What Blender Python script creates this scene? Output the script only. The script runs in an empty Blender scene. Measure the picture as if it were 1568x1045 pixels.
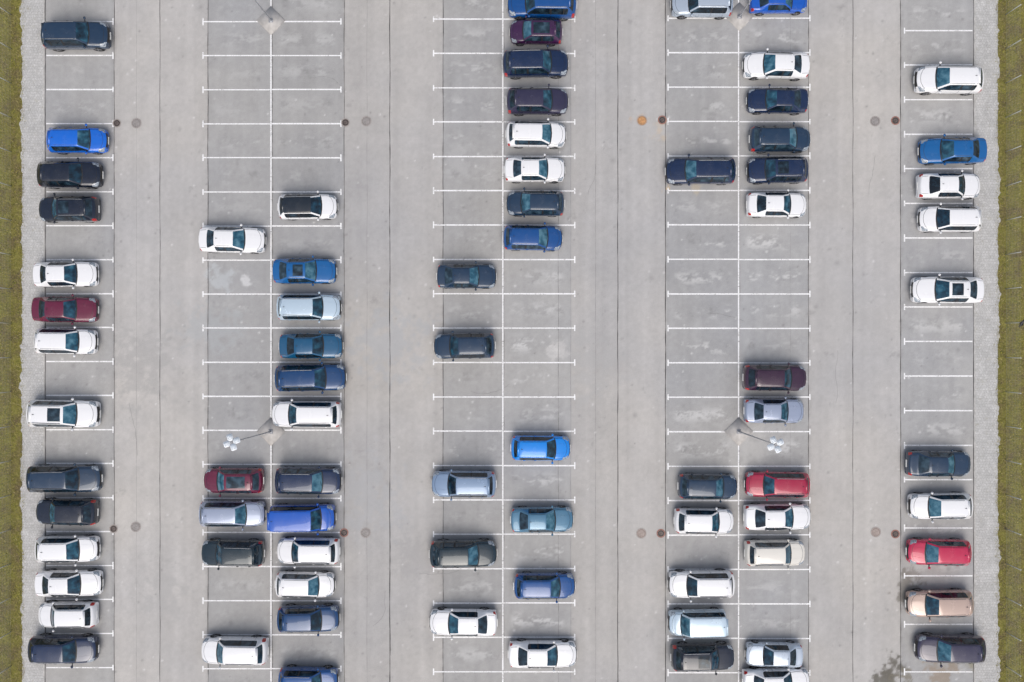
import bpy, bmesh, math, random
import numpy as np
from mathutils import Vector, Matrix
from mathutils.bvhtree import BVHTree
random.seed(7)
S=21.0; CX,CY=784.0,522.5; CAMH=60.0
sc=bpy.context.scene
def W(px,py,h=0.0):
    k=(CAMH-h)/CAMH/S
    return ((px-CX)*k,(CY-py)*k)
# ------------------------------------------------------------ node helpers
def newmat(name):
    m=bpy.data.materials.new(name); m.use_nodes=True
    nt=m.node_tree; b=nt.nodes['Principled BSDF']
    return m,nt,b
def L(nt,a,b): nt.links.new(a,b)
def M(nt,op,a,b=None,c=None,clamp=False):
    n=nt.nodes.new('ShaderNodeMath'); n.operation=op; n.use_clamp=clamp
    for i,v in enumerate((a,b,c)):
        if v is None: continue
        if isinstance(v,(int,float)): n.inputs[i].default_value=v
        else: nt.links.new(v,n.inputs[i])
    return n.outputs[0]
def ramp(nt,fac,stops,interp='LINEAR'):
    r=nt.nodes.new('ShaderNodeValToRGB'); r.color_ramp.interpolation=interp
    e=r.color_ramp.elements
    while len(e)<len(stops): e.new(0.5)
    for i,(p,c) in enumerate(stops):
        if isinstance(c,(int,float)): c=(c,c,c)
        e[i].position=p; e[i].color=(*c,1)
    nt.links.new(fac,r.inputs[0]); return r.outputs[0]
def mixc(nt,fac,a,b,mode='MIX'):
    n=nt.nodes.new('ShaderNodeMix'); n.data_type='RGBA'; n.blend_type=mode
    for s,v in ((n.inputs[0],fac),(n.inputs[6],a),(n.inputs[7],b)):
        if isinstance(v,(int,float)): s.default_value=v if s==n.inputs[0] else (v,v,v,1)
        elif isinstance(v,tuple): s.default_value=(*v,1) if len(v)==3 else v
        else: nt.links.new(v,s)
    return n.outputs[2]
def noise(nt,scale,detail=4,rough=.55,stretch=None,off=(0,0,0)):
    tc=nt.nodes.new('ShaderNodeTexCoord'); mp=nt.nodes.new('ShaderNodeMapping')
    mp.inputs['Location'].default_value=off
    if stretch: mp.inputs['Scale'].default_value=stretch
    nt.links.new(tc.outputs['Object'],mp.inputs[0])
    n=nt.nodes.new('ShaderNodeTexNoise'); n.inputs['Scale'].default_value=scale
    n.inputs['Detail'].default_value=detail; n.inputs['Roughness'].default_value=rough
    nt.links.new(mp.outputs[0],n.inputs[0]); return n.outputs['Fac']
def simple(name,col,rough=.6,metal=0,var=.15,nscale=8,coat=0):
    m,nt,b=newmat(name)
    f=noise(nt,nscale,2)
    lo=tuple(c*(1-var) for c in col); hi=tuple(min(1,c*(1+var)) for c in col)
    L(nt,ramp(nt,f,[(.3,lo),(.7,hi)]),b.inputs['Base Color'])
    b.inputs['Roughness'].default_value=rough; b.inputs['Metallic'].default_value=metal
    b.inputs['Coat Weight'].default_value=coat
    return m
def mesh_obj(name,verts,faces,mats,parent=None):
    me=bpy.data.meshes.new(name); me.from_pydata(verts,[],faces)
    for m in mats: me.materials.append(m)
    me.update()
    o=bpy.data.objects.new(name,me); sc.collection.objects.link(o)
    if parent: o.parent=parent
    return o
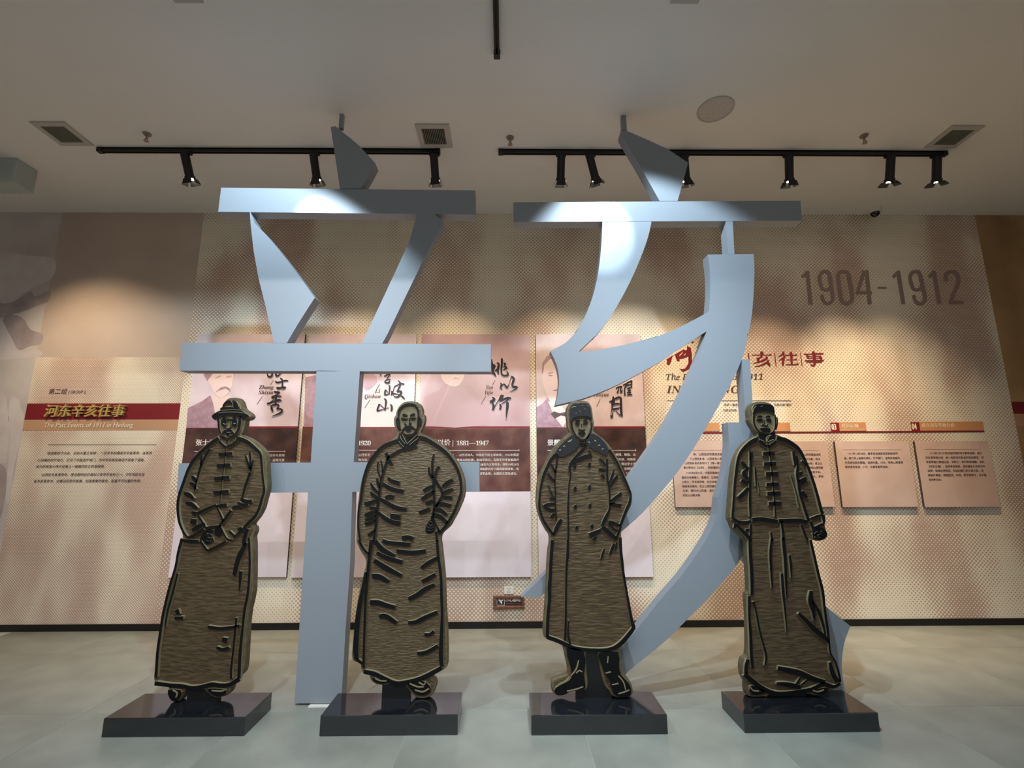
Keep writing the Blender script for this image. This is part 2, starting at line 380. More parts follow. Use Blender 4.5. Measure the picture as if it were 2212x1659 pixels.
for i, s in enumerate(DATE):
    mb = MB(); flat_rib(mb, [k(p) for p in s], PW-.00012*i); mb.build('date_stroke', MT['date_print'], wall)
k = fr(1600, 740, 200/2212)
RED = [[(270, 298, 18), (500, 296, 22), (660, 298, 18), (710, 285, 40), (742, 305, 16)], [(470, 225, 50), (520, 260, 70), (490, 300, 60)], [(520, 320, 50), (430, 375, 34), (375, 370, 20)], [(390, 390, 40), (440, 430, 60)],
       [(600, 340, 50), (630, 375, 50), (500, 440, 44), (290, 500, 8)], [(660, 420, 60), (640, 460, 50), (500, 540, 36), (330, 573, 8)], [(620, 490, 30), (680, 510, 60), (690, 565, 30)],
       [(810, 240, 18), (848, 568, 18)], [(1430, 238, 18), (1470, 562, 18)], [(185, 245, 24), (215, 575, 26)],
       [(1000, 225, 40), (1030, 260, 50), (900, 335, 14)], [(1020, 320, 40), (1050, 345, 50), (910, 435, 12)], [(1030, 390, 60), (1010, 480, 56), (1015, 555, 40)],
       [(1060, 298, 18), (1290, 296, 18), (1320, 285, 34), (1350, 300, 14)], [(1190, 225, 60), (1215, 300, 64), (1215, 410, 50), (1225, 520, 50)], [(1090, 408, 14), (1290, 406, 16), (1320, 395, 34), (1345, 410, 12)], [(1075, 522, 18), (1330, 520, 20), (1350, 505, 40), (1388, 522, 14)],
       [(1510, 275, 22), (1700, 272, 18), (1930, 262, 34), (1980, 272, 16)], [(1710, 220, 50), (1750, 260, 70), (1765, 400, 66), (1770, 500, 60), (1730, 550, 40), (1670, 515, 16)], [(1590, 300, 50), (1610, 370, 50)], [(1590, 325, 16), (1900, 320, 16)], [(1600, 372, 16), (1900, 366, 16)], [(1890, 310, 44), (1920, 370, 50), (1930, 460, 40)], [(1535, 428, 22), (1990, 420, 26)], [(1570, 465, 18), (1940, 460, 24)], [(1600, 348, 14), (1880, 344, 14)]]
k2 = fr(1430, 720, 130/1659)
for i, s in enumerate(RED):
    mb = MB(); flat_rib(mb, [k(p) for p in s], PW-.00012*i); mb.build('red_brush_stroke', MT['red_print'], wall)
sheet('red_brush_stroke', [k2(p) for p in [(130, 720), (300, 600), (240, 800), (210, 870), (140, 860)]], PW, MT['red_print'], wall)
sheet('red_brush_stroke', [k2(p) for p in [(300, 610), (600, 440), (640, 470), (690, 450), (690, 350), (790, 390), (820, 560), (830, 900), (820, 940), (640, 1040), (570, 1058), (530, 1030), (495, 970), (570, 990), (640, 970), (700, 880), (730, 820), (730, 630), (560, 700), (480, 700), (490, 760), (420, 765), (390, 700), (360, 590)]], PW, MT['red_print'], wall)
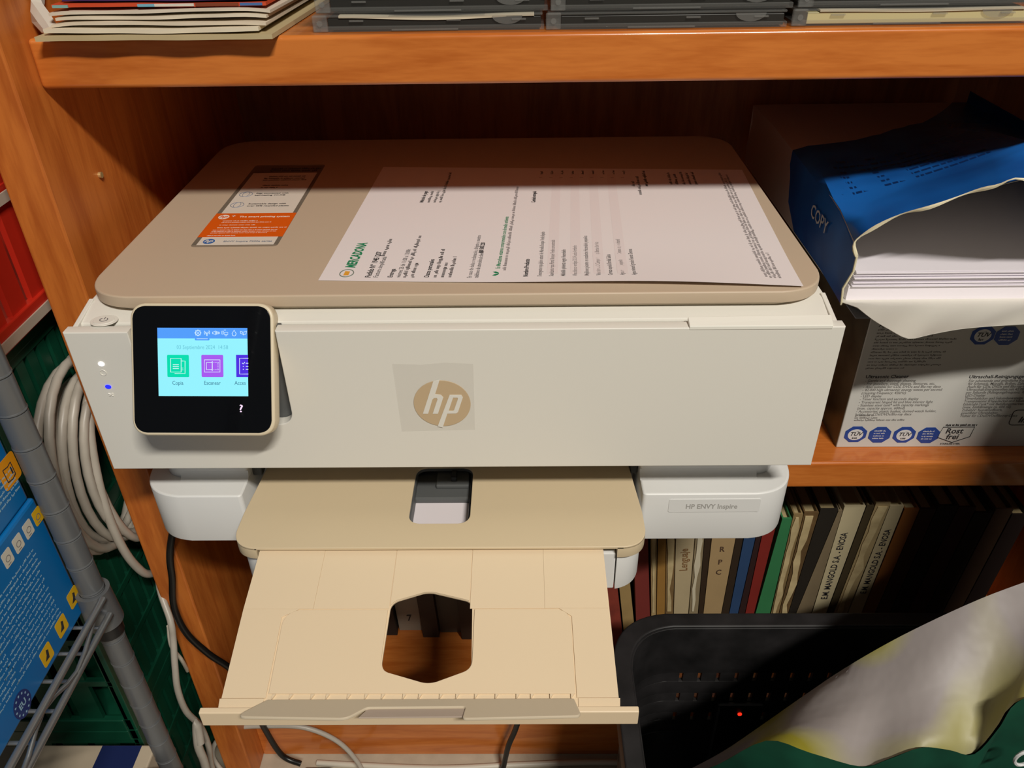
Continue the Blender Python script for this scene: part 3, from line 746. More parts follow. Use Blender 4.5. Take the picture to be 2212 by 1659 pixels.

» SHORT TASK: Copy every record above exactly, leaving out the pictures.

» TASK RESULT:
What Blender Python script creates this scene? Output the script only. The script runs in an empty Blender scene. Measure the picture as if it were 1568x1045 pixels.
import bpy, bmesh, math, random
import numpy as np
from mathutils import Vector, Matrix
from mathutils.bvhtree import BVHTree
random.seed(7)
S=21.0; CX,CY=784.0,522.5; CAMH=60.0
sc=bpy.context.scene
def W(px,py,h=0.0):
    k=(CAMH-h)/CAMH/S
    return ((px-CX)*k,(CY-py)*k)
# ------------------------------------------------------------ node helpers
def newmat(name):
    m=bpy.data.materials.new(name); m.use_nodes=True
    nt=m.node_tree; b=nt.nodes['Principled BSDF']
    return m,nt,b
def L(nt,a,b): nt.links.new(a,b)
def M(nt,op,a,b=None,c=None,clamp=False):
    n=nt.nodes.new('ShaderNodeMath'); n.operation=op; n.use_clamp=clamp
    for i,v in enumerate((a,b,c)):
        if v is None: continue
        if isinstance(v,(int,float)): n.inputs[i].default_value=v
        else: nt.links.new(v,n.inputs[i])
    return n.outputs[0]
def ramp(nt,fac,stops,interp='LINEAR'):
    r=nt.nodes.new('ShaderNodeValToRGB'); r.color_ramp.interpolation=interp
    e=r.color_ramp.elements
    while len(e)<len(stops): e.new(0.5)
    for i,(p,c) in enumerate(stops):
        if isinstance(c,(int,float)): c=(c,c,c)
        e[i].position=p; e[i].color=(*c,1)
    nt.links.new(fac,r.inputs[0]); return r.outputs[0]
def mixc(nt,fac,a,b,mode='MIX'):
    n=nt.nodes.new('ShaderNodeMix'); n.data_type='RGBA'; n.blend_type=mode
    for s,v in ((n.inputs[0],fac),(n.inputs[6],a),(n.inputs[7],b)):
        if isinstance(v,(int,float)): s.default_value=v if s==n.inputs[0] else (v,v,v,1)
        elif isinstance(v,tuple): s.default_value=(*v,1) if len(v)==3 else v
        else: nt.links.new(v,s)
    return n.outputs[2]
def noise(nt,scale,detail=4,rough=.55,stretch=None,off=(0,0,0)):
    tc=nt.nodes.new('ShaderNodeTexCoord'); mp=nt.nodes.new('ShaderNodeMapping')
    mp.inputs['Location'].default_value=off
    if stretch: mp.inputs['Scale'].default_value=stretch
    nt.links.new(tc.outputs['Object'],mp.inputs[0])
    n=nt.nodes.new('ShaderNodeTexNoise'); n.inputs['Scale'].default_value=scale
    n.inputs['Detail'].default_value=detail; n.inputs['Roughness'].default_value=rough
    nt.links.new(mp.outputs[0],n.inputs[0]); return n.outputs['Fac']
def simple(name,col,rough=.6,metal=0,var=.15,nscale=8,coat=0):
    m,nt,b=newmat(name)
    f=noise(nt,nscale,2)
    lo=tuple(c*(1-var) for c in col); hi=tuple(min(1,c*(1+var)) for c in col)
    L(nt,ramp(nt,f,[(.3,lo),(.7,hi)]),b.inputs['Base Color'])
    b.inputs['Roughness'].default_value=rough; b.inputs['Metallic'].default_value=metal
    b.inputs['Coat Weight'].default_value=coat
    return m
def mesh_obj(name,verts,faces,mats,parent=None):
    me=bpy.data.meshes.new(name); me.from_pydata(verts,[],faces)
    for m in mats: me.materials.append(m)
    me.update()
    o=bpy.data.objects.new(name,me); sc.collection.objects.link(o)
    if parent: o.parent=parent
    return o
Keep writing the Blender script for this image. This is part 2, starting at line 380. More parts follow. Use Blender 4.5. Measure the picture as if it were 2212x1659 pixels.
for i, s in enumerate(DATE):
    mb = MB(); flat_rib(mb, [k(p) for p in s], PW-.00012*i); mb.build('date_stroke', MT['date_print'], wall)
k = fr(1600, 740, 200/2212)
RED = [[(270, 298, 18), (500, 296, 22), (660, 298, 18), (710, 285, 40), (742, 305, 16)], [(470, 225, 50), (520, 260, 70), (490, 300, 60)], [(520, 320, 50), (430, 375, 34), (375, 370, 20)], [(390, 390, 40), (440, 430, 60)],
       [(600, 340, 50), (630, 375, 50), (500, 440, 44), (290, 500, 8)], [(660, 420, 60), (640, 460, 50), (500, 540, 36), (330, 573, 8)], [(620, 490, 30), (680, 510, 60), (690, 565, 30)],
       [(810, 240, 18), (848, 568, 18)], [(1430, 238, 18), (1470, 562, 18)], [(185, 245, 24), (215, 575, 26)],
       [(1000, 225, 40), (1030, 260, 50), (900, 335, 14)], [(1020, 320, 40), (1050, 345, 50), (910, 435, 12)], [(1030, 390, 60), (1010, 480, 56), (1015, 555, 40)],
       [(1060, 298, 18), (1290, 296, 18), (1320, 285, 34), (1350, 300, 14)], [(1190, 225, 60), (1215, 300, 64), (1215, 410, 50), (1225, 520, 50)], [(1090, 408, 14), (1290, 406, 16), (1320, 395, 34), (1345, 410, 12)], [(1075, 522, 18), (1330, 520, 20), (1350, 505, 40), (1388, 522, 14)],
       [(1510, 275, 22), (1700, 272, 18), (1930, 262, 34), (1980, 272, 16)], [(1710, 220, 50), (1750, 260, 70), (1765, 400, 66), (1770, 500, 60), (1730, 550, 40), (1670, 515, 16)], [(1590, 300, 50), (1610, 370, 50)], [(1590, 325, 16), (1900, 320, 16)], [(1600, 372, 16), (1900, 366, 16)], [(1890, 310, 44), (1920, 370, 50), (1930, 460, 40)], [(1535, 428, 22), (1990, 420, 26)], [(1570, 465, 18), (1940, 460, 24)], [(1600, 348, 14), (1880, 344, 14)]]
k2 = fr(1430, 720, 130/1659)
for i, s in enumerate(RED):
    mb = MB(); flat_rib(mb, [k(p) for p in s], PW-.00012*i); mb.build('red_brush_stroke', MT['red_print'], wall)
sheet('red_brush_stroke', [k2(p) for p in [(130, 720), (300, 600), (240, 800), (210, 870), (140, 860)]], PW, MT['red_print'], wall)
sheet('red_brush_stroke', [k2(p) for p in [(300, 610), (600, 440), (640, 470), (690, 450), (690, 350), (790, 390), (820, 560), (830, 900), (820, 940), (640, 1040), (570, 1058), (530, 1030), (495, 970), (570, 990), (640, 970), (700, 880), (730, 820), (730, 630), (560, 700), (480, 700), (490, 760), (420, 765), (390, 700), (360, 590)]], PW, MT['red_print'], wall)
Continue the Blender Python script for this scene: part 3, from line 746. More parts follow. Use Blender 4.5. Take the picture to be 2212 by 1659 pixels.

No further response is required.